To do: Quote only the part that opens with the line containing "What Blender Python" and closes with the line containing "scene.camera = cam". Keep both of those lines.

Material to process:
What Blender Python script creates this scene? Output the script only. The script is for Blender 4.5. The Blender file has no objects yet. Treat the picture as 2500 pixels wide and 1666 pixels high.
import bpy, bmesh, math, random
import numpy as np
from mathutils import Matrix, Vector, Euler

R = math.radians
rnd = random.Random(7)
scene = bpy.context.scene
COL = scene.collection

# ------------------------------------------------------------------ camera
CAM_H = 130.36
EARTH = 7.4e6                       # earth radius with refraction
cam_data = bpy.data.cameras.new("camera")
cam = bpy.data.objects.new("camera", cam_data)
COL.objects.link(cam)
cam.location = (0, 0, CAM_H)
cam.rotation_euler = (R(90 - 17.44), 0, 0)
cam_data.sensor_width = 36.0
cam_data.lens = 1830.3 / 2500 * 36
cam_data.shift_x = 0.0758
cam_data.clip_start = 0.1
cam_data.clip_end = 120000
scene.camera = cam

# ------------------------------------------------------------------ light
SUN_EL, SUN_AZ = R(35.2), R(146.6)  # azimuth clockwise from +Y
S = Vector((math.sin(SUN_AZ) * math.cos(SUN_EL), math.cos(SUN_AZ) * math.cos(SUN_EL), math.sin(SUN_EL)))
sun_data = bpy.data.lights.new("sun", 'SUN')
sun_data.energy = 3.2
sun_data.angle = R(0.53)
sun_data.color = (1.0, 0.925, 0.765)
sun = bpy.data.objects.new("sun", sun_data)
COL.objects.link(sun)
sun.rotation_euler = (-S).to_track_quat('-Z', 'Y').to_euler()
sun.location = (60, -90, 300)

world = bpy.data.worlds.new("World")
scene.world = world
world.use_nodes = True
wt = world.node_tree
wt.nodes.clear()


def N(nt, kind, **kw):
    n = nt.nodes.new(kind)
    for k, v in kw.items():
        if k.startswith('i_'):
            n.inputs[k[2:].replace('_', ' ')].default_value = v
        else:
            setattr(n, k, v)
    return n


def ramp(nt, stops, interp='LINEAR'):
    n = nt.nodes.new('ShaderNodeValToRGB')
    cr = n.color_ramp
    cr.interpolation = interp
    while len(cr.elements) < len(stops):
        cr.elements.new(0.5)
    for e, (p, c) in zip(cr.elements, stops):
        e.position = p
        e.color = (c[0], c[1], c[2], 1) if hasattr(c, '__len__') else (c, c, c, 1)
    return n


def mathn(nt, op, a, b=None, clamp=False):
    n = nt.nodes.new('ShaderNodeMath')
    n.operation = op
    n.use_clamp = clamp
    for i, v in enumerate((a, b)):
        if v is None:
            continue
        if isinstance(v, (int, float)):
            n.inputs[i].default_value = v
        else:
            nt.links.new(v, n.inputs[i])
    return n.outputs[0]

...

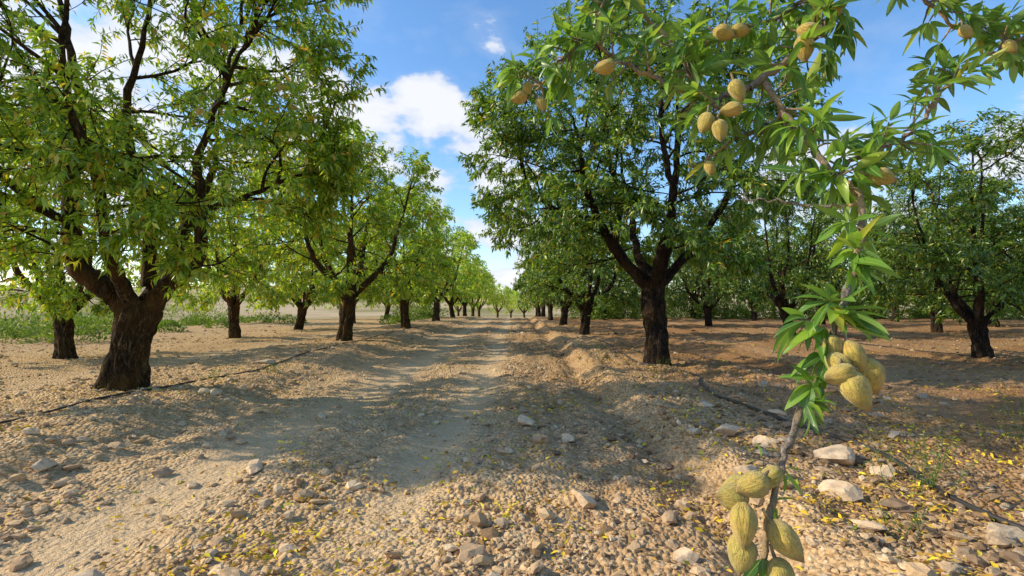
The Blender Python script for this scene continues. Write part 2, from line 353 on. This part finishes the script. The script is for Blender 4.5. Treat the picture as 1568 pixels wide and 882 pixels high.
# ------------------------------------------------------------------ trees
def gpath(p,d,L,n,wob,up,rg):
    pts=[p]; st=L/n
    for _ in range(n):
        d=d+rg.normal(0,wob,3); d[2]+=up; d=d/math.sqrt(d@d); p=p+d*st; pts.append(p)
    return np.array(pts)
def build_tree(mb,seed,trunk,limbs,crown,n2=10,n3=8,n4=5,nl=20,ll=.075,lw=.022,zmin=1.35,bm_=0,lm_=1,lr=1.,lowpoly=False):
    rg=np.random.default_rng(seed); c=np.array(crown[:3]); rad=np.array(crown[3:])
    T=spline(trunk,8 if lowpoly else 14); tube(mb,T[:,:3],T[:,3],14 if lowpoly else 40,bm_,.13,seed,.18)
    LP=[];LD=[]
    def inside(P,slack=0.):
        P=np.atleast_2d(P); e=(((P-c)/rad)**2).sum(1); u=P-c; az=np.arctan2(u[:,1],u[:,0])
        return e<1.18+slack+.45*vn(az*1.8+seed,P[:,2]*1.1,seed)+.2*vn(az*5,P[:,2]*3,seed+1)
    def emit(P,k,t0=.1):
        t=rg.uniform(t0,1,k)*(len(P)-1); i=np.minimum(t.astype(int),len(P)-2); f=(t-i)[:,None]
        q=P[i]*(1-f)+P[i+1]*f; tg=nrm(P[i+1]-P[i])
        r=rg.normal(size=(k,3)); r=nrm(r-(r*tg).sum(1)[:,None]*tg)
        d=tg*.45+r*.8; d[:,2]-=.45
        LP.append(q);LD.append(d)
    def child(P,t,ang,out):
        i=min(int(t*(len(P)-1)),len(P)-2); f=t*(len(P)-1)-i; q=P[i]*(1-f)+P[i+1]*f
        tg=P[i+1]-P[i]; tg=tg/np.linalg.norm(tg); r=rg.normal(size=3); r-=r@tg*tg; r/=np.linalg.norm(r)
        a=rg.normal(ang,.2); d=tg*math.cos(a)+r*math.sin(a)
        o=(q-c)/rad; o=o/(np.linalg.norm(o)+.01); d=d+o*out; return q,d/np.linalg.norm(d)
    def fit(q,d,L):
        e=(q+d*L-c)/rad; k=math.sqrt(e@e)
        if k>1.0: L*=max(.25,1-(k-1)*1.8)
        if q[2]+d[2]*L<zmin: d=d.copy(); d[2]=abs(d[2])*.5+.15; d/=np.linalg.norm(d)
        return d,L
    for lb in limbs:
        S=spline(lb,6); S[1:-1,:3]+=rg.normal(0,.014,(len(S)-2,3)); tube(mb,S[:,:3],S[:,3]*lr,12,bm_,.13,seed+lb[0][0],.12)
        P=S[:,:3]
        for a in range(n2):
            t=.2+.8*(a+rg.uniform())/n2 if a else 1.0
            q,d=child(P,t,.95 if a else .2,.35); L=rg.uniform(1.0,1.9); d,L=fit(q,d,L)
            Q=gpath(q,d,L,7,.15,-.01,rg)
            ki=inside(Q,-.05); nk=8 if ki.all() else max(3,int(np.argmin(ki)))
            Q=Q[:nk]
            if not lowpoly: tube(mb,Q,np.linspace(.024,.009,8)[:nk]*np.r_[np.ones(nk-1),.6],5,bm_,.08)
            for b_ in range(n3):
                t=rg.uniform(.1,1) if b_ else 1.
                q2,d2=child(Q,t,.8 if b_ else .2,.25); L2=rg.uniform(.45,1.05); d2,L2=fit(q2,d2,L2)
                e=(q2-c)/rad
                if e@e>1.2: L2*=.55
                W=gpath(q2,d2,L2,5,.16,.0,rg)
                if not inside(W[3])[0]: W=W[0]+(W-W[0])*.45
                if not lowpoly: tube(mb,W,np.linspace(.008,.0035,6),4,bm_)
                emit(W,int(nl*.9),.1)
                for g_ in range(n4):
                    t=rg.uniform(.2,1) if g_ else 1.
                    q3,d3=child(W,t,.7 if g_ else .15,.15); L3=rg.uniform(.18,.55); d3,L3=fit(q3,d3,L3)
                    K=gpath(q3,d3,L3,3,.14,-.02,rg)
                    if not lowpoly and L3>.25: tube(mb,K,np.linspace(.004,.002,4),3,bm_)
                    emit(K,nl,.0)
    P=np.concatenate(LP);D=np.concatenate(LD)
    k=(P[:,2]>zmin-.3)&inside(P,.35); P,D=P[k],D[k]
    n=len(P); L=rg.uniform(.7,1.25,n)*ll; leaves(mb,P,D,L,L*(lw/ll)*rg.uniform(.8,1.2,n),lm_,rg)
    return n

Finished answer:
What Blender Python script creates this scene? Output the script only. The script is for Blender 4.5. The Blender file has no objects yet. Treat the picture as 2500 pixels wide and 1666 pixels high.
import bpy, bmesh, math, random
import numpy as np
from mathutils import Matrix, Vector, Euler

R = math.radians
rnd = random.Random(7)
scene = bpy.context.scene
COL = scene.collection

# ------------------------------------------------------------------ camera
CAM_H = 130.36
EARTH = 7.4e6                       # earth radius with refraction
cam_data = bpy.data.cameras.new("camera")
cam = bpy.data.objects.new("camera", cam_data)
COL.objects.link(cam)
cam.location = (0, 0, CAM_H)
cam.rotation_euler = (R(90 - 17.44), 0, 0)
cam_data.sensor_width = 36.0
cam_data.lens = 1830.3 / 2500 * 36
cam_data.shift_x = 0.0758
cam_data.clip_start = 0.1
cam_data.clip_end = 120000
scene.camera = cam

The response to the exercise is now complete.